→ **Collected material**:

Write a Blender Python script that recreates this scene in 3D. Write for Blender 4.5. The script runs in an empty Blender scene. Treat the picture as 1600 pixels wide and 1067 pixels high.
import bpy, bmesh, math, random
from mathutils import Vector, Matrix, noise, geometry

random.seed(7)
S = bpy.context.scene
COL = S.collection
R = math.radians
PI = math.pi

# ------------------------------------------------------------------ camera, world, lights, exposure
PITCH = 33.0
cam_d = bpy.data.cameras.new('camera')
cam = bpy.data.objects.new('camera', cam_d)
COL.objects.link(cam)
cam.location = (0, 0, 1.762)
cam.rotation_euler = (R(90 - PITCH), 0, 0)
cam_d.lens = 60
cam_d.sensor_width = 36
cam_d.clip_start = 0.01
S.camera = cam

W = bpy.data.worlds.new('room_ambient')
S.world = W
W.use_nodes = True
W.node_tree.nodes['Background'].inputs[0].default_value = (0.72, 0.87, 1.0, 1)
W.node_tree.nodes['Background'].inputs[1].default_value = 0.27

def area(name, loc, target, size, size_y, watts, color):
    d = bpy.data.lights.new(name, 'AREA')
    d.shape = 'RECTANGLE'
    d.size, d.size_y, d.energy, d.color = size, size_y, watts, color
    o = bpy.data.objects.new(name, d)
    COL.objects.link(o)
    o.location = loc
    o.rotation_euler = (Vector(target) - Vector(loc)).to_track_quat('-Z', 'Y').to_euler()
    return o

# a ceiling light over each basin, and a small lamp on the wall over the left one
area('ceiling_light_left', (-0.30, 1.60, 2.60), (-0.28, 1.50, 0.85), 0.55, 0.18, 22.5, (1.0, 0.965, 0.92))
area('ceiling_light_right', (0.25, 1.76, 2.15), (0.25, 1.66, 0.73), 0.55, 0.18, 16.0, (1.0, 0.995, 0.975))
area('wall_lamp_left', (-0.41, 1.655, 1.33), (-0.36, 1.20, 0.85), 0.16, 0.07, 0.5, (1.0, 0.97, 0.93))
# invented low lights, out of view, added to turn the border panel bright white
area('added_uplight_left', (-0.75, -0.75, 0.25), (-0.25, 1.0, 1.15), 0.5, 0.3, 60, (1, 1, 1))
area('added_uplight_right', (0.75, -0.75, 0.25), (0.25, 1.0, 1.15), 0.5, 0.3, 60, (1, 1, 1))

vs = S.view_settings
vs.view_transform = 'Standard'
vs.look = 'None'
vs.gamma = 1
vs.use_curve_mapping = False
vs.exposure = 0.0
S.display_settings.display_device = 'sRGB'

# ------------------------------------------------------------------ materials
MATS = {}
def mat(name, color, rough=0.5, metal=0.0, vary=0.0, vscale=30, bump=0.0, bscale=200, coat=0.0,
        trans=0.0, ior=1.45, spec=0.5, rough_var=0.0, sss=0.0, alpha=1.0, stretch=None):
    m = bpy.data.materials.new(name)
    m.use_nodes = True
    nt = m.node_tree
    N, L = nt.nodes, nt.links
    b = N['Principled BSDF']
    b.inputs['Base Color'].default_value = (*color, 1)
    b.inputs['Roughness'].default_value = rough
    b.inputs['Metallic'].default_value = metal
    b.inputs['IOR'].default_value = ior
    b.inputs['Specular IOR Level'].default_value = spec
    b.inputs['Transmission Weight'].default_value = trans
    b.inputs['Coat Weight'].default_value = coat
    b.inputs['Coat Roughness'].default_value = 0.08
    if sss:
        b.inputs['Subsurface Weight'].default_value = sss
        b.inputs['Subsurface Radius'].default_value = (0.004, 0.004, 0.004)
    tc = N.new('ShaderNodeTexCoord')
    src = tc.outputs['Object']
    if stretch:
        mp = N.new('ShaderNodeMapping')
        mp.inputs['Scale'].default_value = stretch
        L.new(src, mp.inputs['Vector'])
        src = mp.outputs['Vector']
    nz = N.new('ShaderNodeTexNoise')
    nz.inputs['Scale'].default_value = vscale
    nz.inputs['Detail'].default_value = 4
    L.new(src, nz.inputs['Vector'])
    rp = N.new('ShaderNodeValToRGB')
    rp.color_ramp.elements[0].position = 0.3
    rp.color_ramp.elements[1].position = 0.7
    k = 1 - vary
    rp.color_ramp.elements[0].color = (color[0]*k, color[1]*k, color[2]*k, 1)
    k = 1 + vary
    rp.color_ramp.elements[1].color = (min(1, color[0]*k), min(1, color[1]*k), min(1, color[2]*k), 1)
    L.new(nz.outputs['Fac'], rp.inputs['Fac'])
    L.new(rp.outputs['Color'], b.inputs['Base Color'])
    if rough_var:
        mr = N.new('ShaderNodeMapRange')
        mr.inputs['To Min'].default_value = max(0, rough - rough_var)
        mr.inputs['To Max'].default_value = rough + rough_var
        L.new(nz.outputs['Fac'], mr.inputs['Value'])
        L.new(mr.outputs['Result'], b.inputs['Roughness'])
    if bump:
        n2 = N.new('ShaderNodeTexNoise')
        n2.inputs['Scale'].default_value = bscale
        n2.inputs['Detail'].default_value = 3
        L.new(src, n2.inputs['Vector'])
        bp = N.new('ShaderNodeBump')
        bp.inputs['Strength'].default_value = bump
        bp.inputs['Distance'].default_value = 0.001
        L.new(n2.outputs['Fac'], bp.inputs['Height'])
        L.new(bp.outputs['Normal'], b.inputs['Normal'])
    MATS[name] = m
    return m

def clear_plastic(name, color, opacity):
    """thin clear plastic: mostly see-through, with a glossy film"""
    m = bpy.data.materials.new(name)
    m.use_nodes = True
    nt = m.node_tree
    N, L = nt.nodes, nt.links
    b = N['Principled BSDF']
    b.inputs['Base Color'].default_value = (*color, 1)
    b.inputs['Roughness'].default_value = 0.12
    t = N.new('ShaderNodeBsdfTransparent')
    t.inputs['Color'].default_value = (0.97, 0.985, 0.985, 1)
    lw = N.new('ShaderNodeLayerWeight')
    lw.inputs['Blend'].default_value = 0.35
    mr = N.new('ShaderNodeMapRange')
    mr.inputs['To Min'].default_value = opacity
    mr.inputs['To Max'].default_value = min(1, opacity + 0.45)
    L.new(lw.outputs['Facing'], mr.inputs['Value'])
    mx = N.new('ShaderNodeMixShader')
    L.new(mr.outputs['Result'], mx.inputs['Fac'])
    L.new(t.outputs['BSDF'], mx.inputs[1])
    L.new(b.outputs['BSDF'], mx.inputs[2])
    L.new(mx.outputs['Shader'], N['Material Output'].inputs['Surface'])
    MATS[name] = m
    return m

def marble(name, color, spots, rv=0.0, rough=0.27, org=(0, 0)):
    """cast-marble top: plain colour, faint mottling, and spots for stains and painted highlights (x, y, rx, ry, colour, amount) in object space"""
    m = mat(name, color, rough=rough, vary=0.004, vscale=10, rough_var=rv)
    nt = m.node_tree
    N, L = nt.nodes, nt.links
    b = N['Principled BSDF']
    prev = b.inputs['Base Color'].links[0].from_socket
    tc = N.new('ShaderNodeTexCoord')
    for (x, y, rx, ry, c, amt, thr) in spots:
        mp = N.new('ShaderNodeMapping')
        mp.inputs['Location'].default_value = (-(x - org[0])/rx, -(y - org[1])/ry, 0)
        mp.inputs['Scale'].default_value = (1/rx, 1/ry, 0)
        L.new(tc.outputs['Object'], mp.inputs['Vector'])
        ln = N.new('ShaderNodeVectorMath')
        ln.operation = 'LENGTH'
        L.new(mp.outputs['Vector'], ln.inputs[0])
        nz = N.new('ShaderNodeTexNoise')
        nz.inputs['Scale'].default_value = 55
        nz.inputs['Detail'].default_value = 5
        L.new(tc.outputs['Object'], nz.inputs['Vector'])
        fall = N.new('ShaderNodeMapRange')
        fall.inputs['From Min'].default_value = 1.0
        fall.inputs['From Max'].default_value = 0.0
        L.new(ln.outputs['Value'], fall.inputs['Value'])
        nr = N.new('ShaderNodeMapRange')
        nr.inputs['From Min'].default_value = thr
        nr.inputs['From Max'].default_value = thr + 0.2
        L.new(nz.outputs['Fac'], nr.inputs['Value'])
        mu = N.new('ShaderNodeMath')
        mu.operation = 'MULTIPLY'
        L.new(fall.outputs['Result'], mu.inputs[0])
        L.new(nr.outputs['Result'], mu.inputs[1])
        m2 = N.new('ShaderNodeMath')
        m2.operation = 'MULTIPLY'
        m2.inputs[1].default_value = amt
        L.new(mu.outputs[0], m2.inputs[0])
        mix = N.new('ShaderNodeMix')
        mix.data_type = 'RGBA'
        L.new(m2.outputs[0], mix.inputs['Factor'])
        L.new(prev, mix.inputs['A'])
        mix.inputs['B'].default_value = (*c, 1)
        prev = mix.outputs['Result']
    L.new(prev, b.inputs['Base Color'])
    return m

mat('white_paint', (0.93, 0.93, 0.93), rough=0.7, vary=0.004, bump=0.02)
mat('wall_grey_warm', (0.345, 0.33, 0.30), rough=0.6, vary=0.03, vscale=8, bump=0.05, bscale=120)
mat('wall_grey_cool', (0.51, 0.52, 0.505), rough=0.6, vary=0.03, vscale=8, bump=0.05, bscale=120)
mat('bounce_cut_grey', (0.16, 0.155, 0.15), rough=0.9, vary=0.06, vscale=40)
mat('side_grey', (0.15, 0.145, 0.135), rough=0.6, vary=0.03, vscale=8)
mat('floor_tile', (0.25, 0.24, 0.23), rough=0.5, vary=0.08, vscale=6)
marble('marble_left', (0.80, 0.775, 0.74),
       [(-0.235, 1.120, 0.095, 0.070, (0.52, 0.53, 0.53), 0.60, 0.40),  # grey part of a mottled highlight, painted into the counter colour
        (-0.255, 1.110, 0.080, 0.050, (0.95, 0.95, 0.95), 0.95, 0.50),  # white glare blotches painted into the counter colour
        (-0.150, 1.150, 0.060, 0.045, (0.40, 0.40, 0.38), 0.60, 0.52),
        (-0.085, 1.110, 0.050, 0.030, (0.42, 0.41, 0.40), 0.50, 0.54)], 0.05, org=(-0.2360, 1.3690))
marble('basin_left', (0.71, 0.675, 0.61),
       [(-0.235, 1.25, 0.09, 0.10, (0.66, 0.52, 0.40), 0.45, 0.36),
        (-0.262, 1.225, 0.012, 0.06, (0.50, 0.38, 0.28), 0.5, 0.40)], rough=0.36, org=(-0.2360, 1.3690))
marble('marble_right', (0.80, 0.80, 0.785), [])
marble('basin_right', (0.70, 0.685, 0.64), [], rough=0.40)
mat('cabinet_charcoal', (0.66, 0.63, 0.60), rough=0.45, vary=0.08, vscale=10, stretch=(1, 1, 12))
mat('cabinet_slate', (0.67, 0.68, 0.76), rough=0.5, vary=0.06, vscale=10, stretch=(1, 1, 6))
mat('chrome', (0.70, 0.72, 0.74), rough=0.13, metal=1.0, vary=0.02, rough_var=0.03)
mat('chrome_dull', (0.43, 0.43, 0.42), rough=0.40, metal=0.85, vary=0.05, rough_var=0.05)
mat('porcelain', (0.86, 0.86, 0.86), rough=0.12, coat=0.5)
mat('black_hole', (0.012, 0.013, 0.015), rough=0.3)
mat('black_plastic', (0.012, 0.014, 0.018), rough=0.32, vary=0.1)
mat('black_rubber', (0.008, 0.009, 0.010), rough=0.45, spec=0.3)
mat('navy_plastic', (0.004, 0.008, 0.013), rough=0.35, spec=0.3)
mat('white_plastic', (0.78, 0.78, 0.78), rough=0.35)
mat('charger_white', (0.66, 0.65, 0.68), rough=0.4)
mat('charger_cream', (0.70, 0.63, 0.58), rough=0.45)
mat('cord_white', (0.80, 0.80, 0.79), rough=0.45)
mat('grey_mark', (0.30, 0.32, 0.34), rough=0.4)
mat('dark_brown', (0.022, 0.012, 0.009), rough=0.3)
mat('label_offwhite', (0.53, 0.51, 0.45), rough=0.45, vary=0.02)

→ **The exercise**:
Lines from the start of the material above through the line containing "PI = math.pi" are to be duplicated exactly, and only those.

→ **Task response**:
Write a Blender Python script that recreates this scene in 3D. Write for Blender 4.5. The script runs in an empty Blender scene. Treat the picture as 1600 pixels wide and 1067 pixels high.
import bpy, bmesh, math, random
from mathutils import Vector, Matrix, noise, geometry

random.seed(7)
S = bpy.context.scene
COL = S.collection
R = math.radians
PI = math.pi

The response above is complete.